Agora um importante passo foi dado para que o produto brasileiro não seja mais alvo de olhares suspeitos: ao mostrar quem é joio e quem é trigo, o CAR inicia um processo de rastreabilidade mínima da cadeia de produção. Ganham os produtores, as empresas, os compradores e, no fim da linha, os consumidores.

Quando o cadastro torna-se público, o fazendeiro conecta-se com quem come o que ele planta ou cria. Pois quem compra um produto na gôndola do supermercado ou na lanchonete da esquina tem o direito de saber o que está adquirindo, se a matéria-prima do hambúrguer ou do biscoito veio de uma fazenda que desmatou ou preservou a floresta amazônica, se protege uma nascente e se vai recuperar o que foi cortado além do permitido.

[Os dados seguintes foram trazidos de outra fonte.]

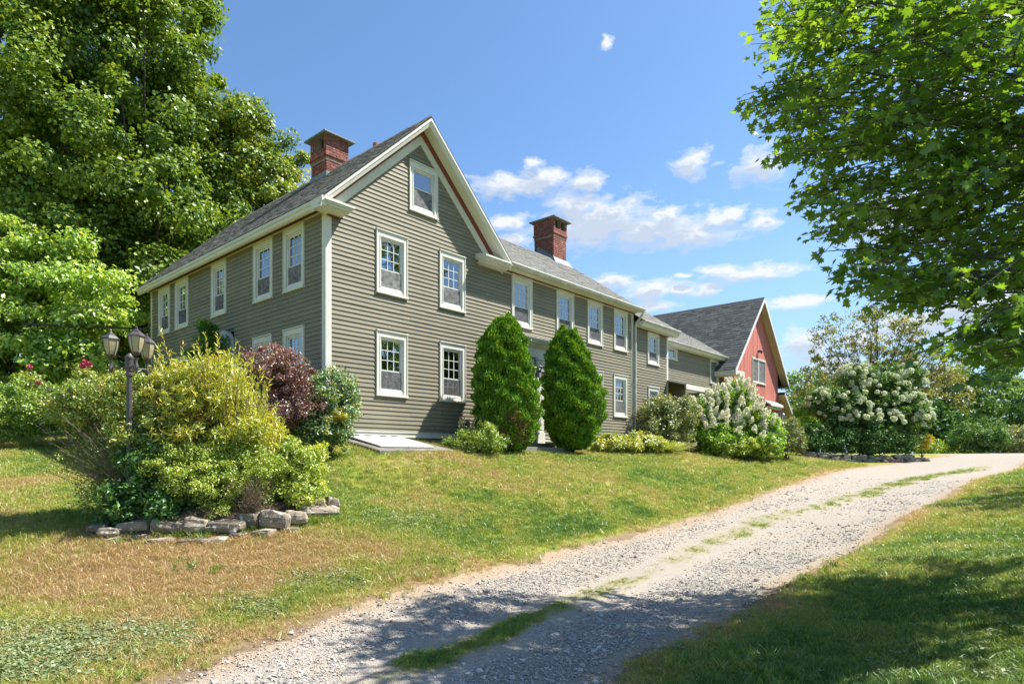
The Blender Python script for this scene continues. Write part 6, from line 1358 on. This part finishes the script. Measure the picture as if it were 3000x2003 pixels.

Ainda não chegamos nesse ponto, mas essa é a última etapa de um processo sem volta, e que acontece em todo o mundo, de acesso à informação. O governo federal dá sua importante contribuição ao cumprir o que determina a lei e abrir o CAR em uma plataforma digital (www.car.gov.br/publico/imoveis/index), seguindo exemplos do Pará e do Mato Grosso.

Há críticas infundadas de que a transparência dos dados expõe os proprietários, e aqui cabe tranquilamente o ditado “quem não deve não teme”. O escrutínio público será a peneira entre quem ainda aposta em destruição da natureza e quem respira o século 21, sabedor que é possível e necessário produzir com conservação.

O próprio agronegócio destacou na 22ª Conferência do Clima, que aconteceu em novembro, em Marrakesh, o papel central dos produtores rurais para o cumprimento das metas climáticas nacionais, destacando o modelo brasileiro como o mais sustentável do mundo. A transparência é a melhor ferramenta para aferir tal declaração e, para que haja o reconhecimento pelos compradores e pela sociedade, nada como um Cadastro Ambiental Rural público.